August 13: The simplest answer is to act in bed.
Says you. When I finish too early, do you have any idea how hard it is to keep that goofy look off my face?!

August 14: There's a good chance of a romantic encounter soon in bed.
I wouldn’t count on it. I had chili for lunch. And dinner. And breakfast.

August 15: Place special emphasis on old friendship in bed.
Wife: What’s with that silly grin on your face?
Me: Oh, nothin’. Just following the cookie’s advice.
Wife: Well, keep it up. I haven’t seen you this amorous in years!
Me: You got it, Becky.
Wife: Who the hell is Becky?
Me: An old friend of mine from high school. She was really hot and I always wanted to… Where are you going? Why are you opening the gun cabinet?
Thanks cookie. Great advice.

August 18: An exciting opportunity lies ahead for you in bed.
You always get my hopes up like this, but it’s never anyone but my wife. I mean… um… As it should be.

August 19: Be prepared to accept a wondrous opportunity in the days ahead in bed!
Ed McMahon? What are you doing here?! Honey, leave the man alone. I’m pretty sure he’s here to see me… Hey Ed, you wanna stop nibbling my wife’s ear?
*wakes up sweating*
DAMN YOU COOKIE!

August 20: Your kindness is surely to be repaid in bed.
No ma’am. It was my pleasure to help you across the street. What? Oh no. That’s… that’s quite okay. You can close your coat now. Yes, they are nice for a woman your age, but I really have to go and… Oh no. I couldn’t. I’m married. No. Please. NO!
Wait! Ed McMahon, what are YOU doing here?!?!
*wakes up sweating*
Okay. No more cookies before bed.

August 22: You will receive a surprising gift very soon in bed.
If by gift you mean fleas, and if by surprising you mean an infestation, then yes. Well done, cookie.

August 24: The love of your life will appear in front of you unexpectedly in bed!
Well that’s going to be an interesting conversation to have with the wife. “Honey, meet Gabrielle Anwar. Gabrielle, this is my wife. Welcome to our home. Now lose the clothes.”

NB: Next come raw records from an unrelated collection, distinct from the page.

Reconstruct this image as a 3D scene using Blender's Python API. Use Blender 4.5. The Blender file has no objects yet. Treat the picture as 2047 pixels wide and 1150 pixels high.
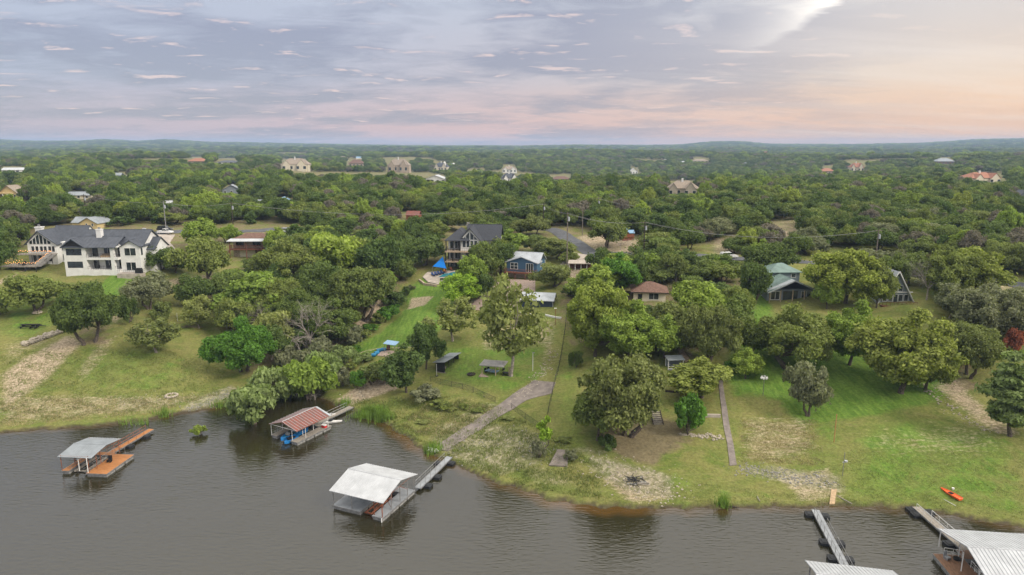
import bpy, math, random
import numpy as np
from math import radians as R, sin, cos, pi, sqrt

# ---------------------------------------------------------------- camera, sky, sun, exposure
scn = bpy.context.scene
C = scn.collection
FX = 1364.0                      # focal length in pixels of the 2047 px wide photograph
HAZE_D = 1.35e-4
PITCH = math.atan(285.3/FX)
HC = 50.0                        # camera height above the lake (m)
cd = bpy.data.cameras.new('camera'); cam = bpy.data.objects.new('camera', cd); C.objects.link(cam)
cd.sensor_width = 36; cd.lens = 36*FX/2047; cd.clip_end = 30000; cd.clip_start = 0.5
cam.location = (0, 0, HC); cam.rotation_euler = (pi/2-PITCH, 0, 0); scn.camera = cam
scn.view_settings.view_transform = 'Standard'; scn.view_settings.look = 'None'
scn.view_settings.gamma = 1; scn.view_settings.exposure = 0.46
scn.cycles.max_bounces = 6; scn.cycles.diffuse_bounces = 2; scn.cycles.glossy_bounces = 3
scn.cycles.transmission_bounces = 3; scn.cycles.transparent_max_bounces = 8; scn.cycles.volume_bounces = 0
SUN_EL, SUN_AZ = R(38), R(118)    # azimuth measured from +Y towards +X
sl = bpy.data.lights.new('sun', 'SUN'); so = bpy.data.objects.new('sun', sl); C.objects.link(so)
sl.energy = 2.1; sl.angle = R(15); sl.color = (1.0, 0.90, 0.78)
so.rotation_euler = (pi/2-SUN_EL, 0, pi-SUN_AZ); so.location = (0, 0, 300)

def N(nt, t, **kw):
    n = nt.nodes.new(t)
    for k, v in kw.items():
        if k in n.inputs: n.inputs[k].default_value = v
        else: setattr(n, k, v)
    return n
def ramp(nt, stops, fac=None, interp='LINEAR'):
    n = nt.nodes.new('ShaderNodeValToRGB'); cr = n.color_ramp; cr.interpolation = interp
    while len(cr.elements) < len(stops): cr.elements.new(0.5)
    for e, (p, c) in zip(cr.elements, stops):
        e.position = p; e.color = (c, c, c, 1) if isinstance(c, (int, float)) else (*c, 1)
    if fac is not None: nt.links.new(fac, n.inputs[0])
    return n
def mth(nt, op, a, b=None, clamp=False):
    n = nt.nodes.new('ShaderNodeMath'); n.operation = op; n.use_clamp = clamp
    for i, v in enumerate((a, b)):
        if v is None: continue
        if isinstance(v, (int, float)): n.inputs[i].default_value = v
        else: nt.links.new(v, n.inputs[i])
    return n.outputs[0]
def mix(nt, f, a, b, mode='MIX'):
    n = nt.nodes.new('ShaderNodeMix'); n.data_type = 'RGBA'; n.blend_type = mode
    for i, v in ((0, f), (6, a), (7, b)):
        if isinstance(v, (int, float)): n.inputs[i].default_value = v
        elif isinstance(v, tuple): n.inputs[i].default_value = (*v, 1)
        else: nt.links.new(v, n.inputs[i])
    return n.outputs[2]
def noise(nt, vec, scale, detail=4, rough=0.55, dist=0.0, out='Fac'):
    n = nt.nodes.new('ShaderNodeTexNoise'); n.inputs['Scale'].default_value = scale
    n.inputs['Detail'].default_value = detail; n.inputs['Roughness'].default_value = rough
    n.inputs['Distortion'].default_value = dist
    if vec is not None: nt.links.new(vec, n.inputs['Vector'])
    return n.outputs[out]
def mapping(nt, vec, sc=(1, 1, 1), rot=(0, 0, 0), loc=(0, 0, 0)):
    n = nt.nodes.new('ShaderNodeMapping'); nt.links.new(vec, n.inputs[0])
    n.inputs['Location'].default_value = loc; n.inputs['Rotation'].default_value = rot; n.inputs['Scale'].default_value = sc
    return n.outputs[0]

w = bpy.data.worlds.new('World'); scn.world = w; w.use_nodes = True
nt = w.node_tree; nt.nodes.clear(); L = nt.links
geo = nt.nodes.new('ShaderNodeTexCoord'); sep = nt.nodes.new('ShaderNodeSeparateXYZ'); L.new(geo.outputs['Generated'], sep.inputs[0])
X, Y, Z = sep.outputs
hor = mth(nt, 'SQRT', mth(nt, 'ADD', mth(nt, 'MULTIPLY', X, X), mth(nt, 'ADD', mth(nt, 'MULTIPLY', Y, Y), 1e-4)))
u = mth(nt, 'DIVIDE', X, hor)                       # -0.6 .. 0.6 across the photograph
t = mth(nt, 'ADD', mth(nt, 'MULTIPLY', u, 0.5), 0.5)
low = ramp(nt, [(0.0, (.40, .34, .42)), (.2, (.52, .38, .44)), (.35, (.66, .42, .44)), (.5, (.84, .47, .40)), (.62, (.92, .50, .34)), (.72, (1.0, .53, .30)), (.8, (1.06, .56, .29)), (1, (.6, .45, .4))], t)
mid = ramp(nt, [(0.0, (.34, .35, .48)), (.2, (.37, .38, .50)), (.35, (.44, .41, .51)), (.5, (.57, .47, .50)), (.62, (.66, .53, .50)), (.72, (.82, .62, .48)), (.8, (.90, .65, .46)), (1, (.6, .5, .5))], t)
hi = ramp(nt, [(0.0, (.46, .48, .58)), (.2, (.48, .50, .59)), (.35, (.50, .52, .61)), (.5, (.55, .56, .63)), (.62, (.70, .68, .69)), (.72, (.80, .74, .69)), (.8, (.76, .70, .65)), (1, (.6, .58, .62))], t)
c1 = mix(nt, ramp(nt, [(0, 0.0), (.085, 1.0)], Z).outputs[0], low.outputs[0], mid.outputs[0])
c2 = mix(nt, ramp(nt, [(.07, 0.0), (.19, 1.0)], Z).outputs[0], c1, hi.outputs[0])
# cloud layer: direction projected on a flat ceiling
zz = mth(nt, 'ADD', mth(nt, 'MAXIMUM', Z, 0.0), 0.085)
cx = mth(nt, 'DIVIDE', X, zz); cy = mth(nt, 'DIVIDE', Y, zz)
cmb = nt.nodes.new('ShaderNodeCombineXYZ'); L.new(cx, cmb.inputs[0]); L.new(cy, cmb.inputs[1])
v1 = mapping(nt, cmb.outputs[0], (.8, 1.0, 1), (0, 0, .25), (3.1, 1.7, 0))
n1 = noise(nt, v1, 0.5, 3, .5, .3)                 # large banks
n2 = noise(nt, v1, 2.9, 8, .62, .5)                 # puffs
n2b = noise(nt, mapping(nt, v1, (1, 1, 1), (0, 0, 0), (.07, -.12, 0)), 2.9, 8, .62, .5)
cl = mth(nt, 'ADD', mth(nt, 'MULTIPLY', n1, 0.78), mth(nt, 'MULTIPLY', n2, 0.36))
side = ramp(nt, [(0.0, .06), (.55, .03), (.68, -.07), (1, -.12)], t).outputs[0]
bandz = ramp(nt, [(0, -.30), (.045, -.18), (.075, -.03), (.105, .05), (.135, .02), (.19, -.03), (.35, 0.0)], Z).outputs[0]
sidev = ramp(nt, [(0.0, 1.0), (.5, .92), (.66, .55), (.76, 0.12), (1, .1)], t).outputs[0]
cl = mth(nt, 'ADD', cl, bandz)
cov = ramp(nt, [(.505, 0), (.63, 1)], cl).outputs[0]
cov = mth(nt, 'MULTIPLY', cov, sidev)
lit = mth(nt, 'MULTIPLY', mth(nt, 'SUBTRACT', n2, n2b), 5.0)
litr = ramp(nt, [(.5, 0), (1.5, 1)], lit).outputs[0]
ccol = mix(nt, litr, (.265, .26, .35), (.82, .60, .55))
c3 = mix(nt, mth(nt, 'MULTIPLY', cov, .85), c2, ccol)
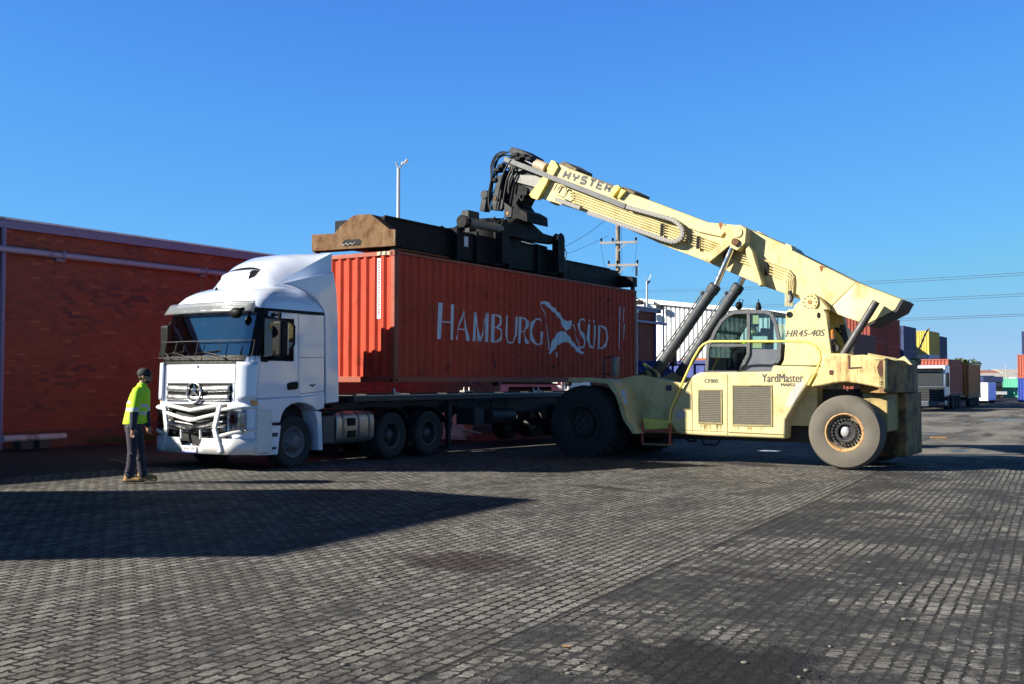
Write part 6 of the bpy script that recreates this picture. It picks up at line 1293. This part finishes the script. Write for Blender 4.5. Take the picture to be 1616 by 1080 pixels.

August 25: Be on the alert for new opportunity in bed.
That’s why I installed the cameras.

August 27: Many pleasurable and memorable adventures are in store for you in bed!
Well, I guess I better pull out my old character sheets and 20 sided dice.

August 29: Your ability to find the silly in the serious will take you far in bed.
“Did you hear that funny popping noise from your hip joint? It sounded like a cork being pulled!! HAHAHA! Why are you crying?”

August 30: One who admires you greatly is hidden before your eyes in bed.
Great. Now I have to check and make sure all the cameras are mine. There goes my day.

August 31: People are attracted by your delicate features in bed.
HAHAHAHAHAHAHAHAHAHAHAHA! Delicate! HAHAHA! Good one!